Equipment of Godville
128-bit encryption
PicassoGuitar.jpg
Much of artist Picasso's cubist work is believed to have been inspired by a traumatic encounter with a 128-bit encrypted hero in his youth.
Worn 🛡️Shield
Durability Unknown
Description Somehow, all 128 bits of the hero or heroine are scrambled, making it difficult to hit the right piece.

Origin

It all began when Raja Subramanyan, hero and master practitioner of yoga, began feeling a little, um, naked. Somehow, all of his bits didn't seem to be protected, and every time a claw or weapon swished near them there was an uncomfortable breeze, as if any moment they might be lopped off. It was entirely unsettling.

One day, after a particularly close call involving an ORLY Owl, Raja decided that he had had enough, and sequestered himself on top of the very pinnacle nodule of a rocky promontory to contemplate his predicament.

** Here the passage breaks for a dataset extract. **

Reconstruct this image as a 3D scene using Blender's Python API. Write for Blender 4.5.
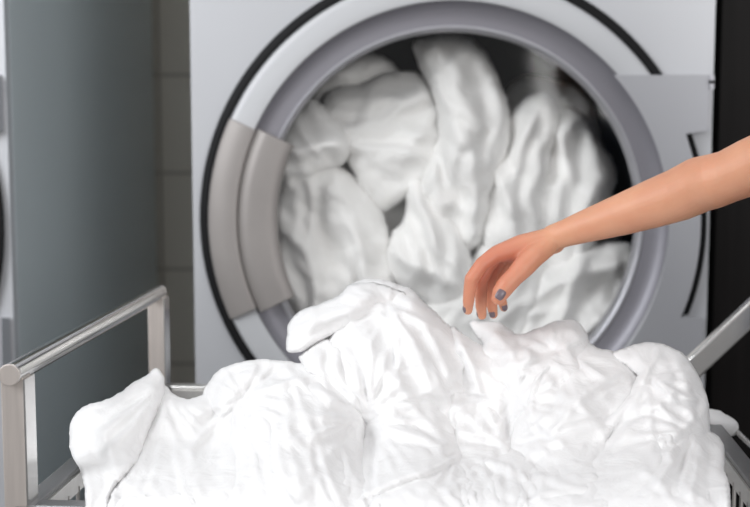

To first calm himself, he proceeded to count his bits to be sure none were missing. Ten fingers... two ears... Several false starts later, and a few attempts that gave completely different answers, Raja determined that he had 128 bits, and none were absent. Especially not the important bits. Reassured, Raja settled into the VPN of his TOR to contemplate a solution.

The clouds rained, the sun shone, and Raja thought. He was slightly too poor to purchase a shield, having recently indulged in a good binge, as heroes are wont to do, but he wasn't certain he actually needed one. The problem wasn't necessarily that the bits needed a layer of protection, after all, he was very good at nimbly avoiding being hit (he had to be, as a new hero with only a fig leaf and some stale bread to his name), but that attackers could identify bits and where to aim. If there was some way to make his bits unidentifiable, he reasoned, that would protect them.

The clouds rained, the sun shone, and still Raja thought. If the bits were in areas they weren't supposed to be, he thought, and appeared to be connected to bits that weren't contiguous, then it would be more difficult to identify and target them. He looked at his hands and tried to remember how to do the magic trick of pulling apart his thumb.

The clouds hailed, the sun blazed, and Raja gritted his teeth while he mastered pulling apart his thumb. Once he had, he grew confident. All he had to do was replicate this trick with 128 bits. As a master of yoga, and so somewhat of an advanced endurance contortionist, this was a reasonable feat for him. He bent himself to his task with a will.

The clouds shone, the sun rained, and Raja departed the VPN of his TOR. As he rejoined the hero-stream of the spiral road, a Worthy Opponent leapt from the bushes with a roar, raising its weaponry for a fatal blow. And paused. And craned its head and squinted. And poked one of Raja's bits gingerly with a claw. When Raja giggled because the poke tickled, the Worthy Opponent whined and fled into the bushes in bewildered distress.

That day, Raja Subramanyan victoriously created the shield 128-bit encryption by making a hash of himself.

Purchasing this Shield

128-bit encryption can still be purchased from an armorer, despite being more of a training regimen than a physical shield, primarily because its originator somehow managed to turn himself into a wandering master and only the armorers know the planned locations of his floating training sessions. Some portion of the "finder's fee" paid to the armorers gets forwarded to Master Subramanyan, but actual percentages remain undisclosed.

Expect to pay at least 12,000 gold coins for this shield.

Armorers are also capable of upgrading this shield, each having developed his or her own machine for providing traction to heroic limbs to improve stretch and flexibility. This process is purported to be very painful, however, so most heroes and heroines prefer divine miracles when it comes to increasing the shield's effectiveness.